_PROVIDED DATA_
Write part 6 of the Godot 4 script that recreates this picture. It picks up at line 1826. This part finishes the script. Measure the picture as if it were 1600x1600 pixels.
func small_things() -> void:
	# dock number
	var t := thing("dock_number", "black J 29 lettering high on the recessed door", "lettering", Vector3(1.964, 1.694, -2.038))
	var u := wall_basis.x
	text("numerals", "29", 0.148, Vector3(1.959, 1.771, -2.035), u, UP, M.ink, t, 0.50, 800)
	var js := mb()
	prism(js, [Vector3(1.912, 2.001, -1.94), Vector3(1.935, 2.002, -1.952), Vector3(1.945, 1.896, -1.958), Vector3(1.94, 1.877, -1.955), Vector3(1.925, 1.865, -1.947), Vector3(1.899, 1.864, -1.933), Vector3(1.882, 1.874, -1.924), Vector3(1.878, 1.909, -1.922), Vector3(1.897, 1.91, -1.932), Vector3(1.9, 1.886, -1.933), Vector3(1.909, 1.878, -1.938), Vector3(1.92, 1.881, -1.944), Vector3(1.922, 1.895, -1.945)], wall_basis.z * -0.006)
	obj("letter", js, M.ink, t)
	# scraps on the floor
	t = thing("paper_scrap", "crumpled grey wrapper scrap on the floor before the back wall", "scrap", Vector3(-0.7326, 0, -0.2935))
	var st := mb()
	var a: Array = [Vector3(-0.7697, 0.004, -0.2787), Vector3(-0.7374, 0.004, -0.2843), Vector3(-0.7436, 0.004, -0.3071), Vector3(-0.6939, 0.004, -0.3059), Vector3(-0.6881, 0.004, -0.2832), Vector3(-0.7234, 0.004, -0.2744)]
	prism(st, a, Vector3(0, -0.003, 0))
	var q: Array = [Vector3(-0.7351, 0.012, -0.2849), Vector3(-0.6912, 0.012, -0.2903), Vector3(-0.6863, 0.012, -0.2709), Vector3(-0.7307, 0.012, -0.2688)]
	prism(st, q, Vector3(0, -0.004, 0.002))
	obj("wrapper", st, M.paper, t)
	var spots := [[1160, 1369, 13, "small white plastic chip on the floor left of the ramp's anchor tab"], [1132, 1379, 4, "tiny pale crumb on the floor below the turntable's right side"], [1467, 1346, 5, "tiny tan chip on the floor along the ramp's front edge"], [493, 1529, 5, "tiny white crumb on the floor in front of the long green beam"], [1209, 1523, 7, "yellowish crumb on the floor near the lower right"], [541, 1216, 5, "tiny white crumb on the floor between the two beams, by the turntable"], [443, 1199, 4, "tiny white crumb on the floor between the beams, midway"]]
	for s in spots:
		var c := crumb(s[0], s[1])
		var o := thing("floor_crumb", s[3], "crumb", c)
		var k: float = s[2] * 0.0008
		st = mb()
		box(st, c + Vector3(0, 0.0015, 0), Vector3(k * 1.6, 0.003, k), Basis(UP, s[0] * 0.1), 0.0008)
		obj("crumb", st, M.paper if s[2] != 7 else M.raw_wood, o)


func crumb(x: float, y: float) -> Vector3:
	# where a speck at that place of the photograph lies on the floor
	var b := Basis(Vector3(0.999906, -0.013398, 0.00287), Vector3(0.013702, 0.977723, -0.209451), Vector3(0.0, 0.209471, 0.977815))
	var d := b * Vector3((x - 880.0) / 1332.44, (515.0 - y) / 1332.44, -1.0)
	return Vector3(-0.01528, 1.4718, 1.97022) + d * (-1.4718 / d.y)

_TASK PROMPT_
Please set down the whole listing above without altering a single line.

_TASK RESULT_
Write part 6 of the Godot 4 script that recreates this picture. It picks up at line 1826. This part finishes the script. Measure the picture as if it were 1600x1600 pixels.
func small_things() -> void:
	# dock number
	var t := thing("dock_number", "black J 29 lettering high on the recessed door", "lettering", Vector3(1.964, 1.694, -2.038))
	var u := wall_basis.x
	text("numerals", "29", 0.148, Vector3(1.959, 1.771, -2.035), u, UP, M.ink, t, 0.50, 800)
	var js := mb()
	prism(js, [Vector3(1.912, 2.001, -1.94), Vector3(1.935, 2.002, -1.952), Vector3(1.945, 1.896, -1.958), Vector3(1.94, 1.877, -1.955), Vector3(1.925, 1.865, -1.947), Vector3(1.899, 1.864, -1.933), Vector3(1.882, 1.874, -1.924), Vector3(1.878, 1.909, -1.922), Vector3(1.897, 1.91, -1.932), Vector3(1.9, 1.886, -1.933), Vector3(1.909, 1.878, -1.938), Vector3(1.92, 1.881, -1.944), Vector3(1.922, 1.895, -1.945)], wall_basis.z * -0.006)
	obj("letter", js, M.ink, t)
	# scraps on the floor
	t = thing("paper_scrap", "crumpled grey wrapper scrap on the floor before the back wall", "scrap", Vector3(-0.7326, 0, -0.2935))
	var st := mb()
	var a: Array = [Vector3(-0.7697, 0.004, -0.2787), Vector3(-0.7374, 0.004, -0.2843), Vector3(-0.7436, 0.004, -0.3071), Vector3(-0.6939, 0.004, -0.3059), Vector3(-0.6881, 0.004, -0.2832), Vector3(-0.7234, 0.004, -0.2744)]
	prism(st, a, Vector3(0, -0.003, 0))
	var q: Array = [Vector3(-0.7351, 0.012, -0.2849), Vector3(-0.6912, 0.012, -0.2903), Vector3(-0.6863, 0.012, -0.2709), Vector3(-0.7307, 0.012, -0.2688)]
	prism(st, q, Vector3(0, -0.004, 0.002))
	obj("wrapper", st, M.paper, t)
	var spots := [[1160, 1369, 13, "small white plastic chip on the floor left of the ramp's anchor tab"], [1132, 1379, 4, "tiny pale crumb on the floor below the turntable's right side"], [1467, 1346, 5, "tiny tan chip on the floor along the ramp's front edge"], [493, 1529, 5, "tiny white crumb on the floor in front of the long green beam"], [1209, 1523, 7, "yellowish crumb on the floor near the lower right"], [541, 1216, 5, "tiny white crumb on the floor between the two beams, by the turntable"], [443, 1199, 4, "tiny white crumb on the floor between the beams, midway"]]
	for s in spots:
		var c := crumb(s[0], s[1])
		var o := thing("floor_crumb", s[3], "crumb", c)
		var k: float = s[2] * 0.0008
		st = mb()
		box(st, c + Vector3(0, 0.0015, 0), Vector3(k * 1.6, 0.003, k), Basis(UP, s[0] * 0.1), 0.0008)
		obj("crumb", st, M.paper if s[2] != 7 else M.raw_wood, o)


func crumb(x: float, y: float) -> Vector3:
	# where a speck at that place of the photograph lies on the floor
	var b := Basis(Vector3(0.999906, -0.013398, 0.00287), Vector3(0.013702, 0.977723, -0.209451), Vector3(0.0, 0.209471, 0.977815))
	var d := b * Vector3((x - 880.0) / 1332.44, (515.0 - y) / 1332.44, -1.0)
	return Vector3(-0.01528, 1.4718, 1.97022) + d * (-1.4718 / d.y)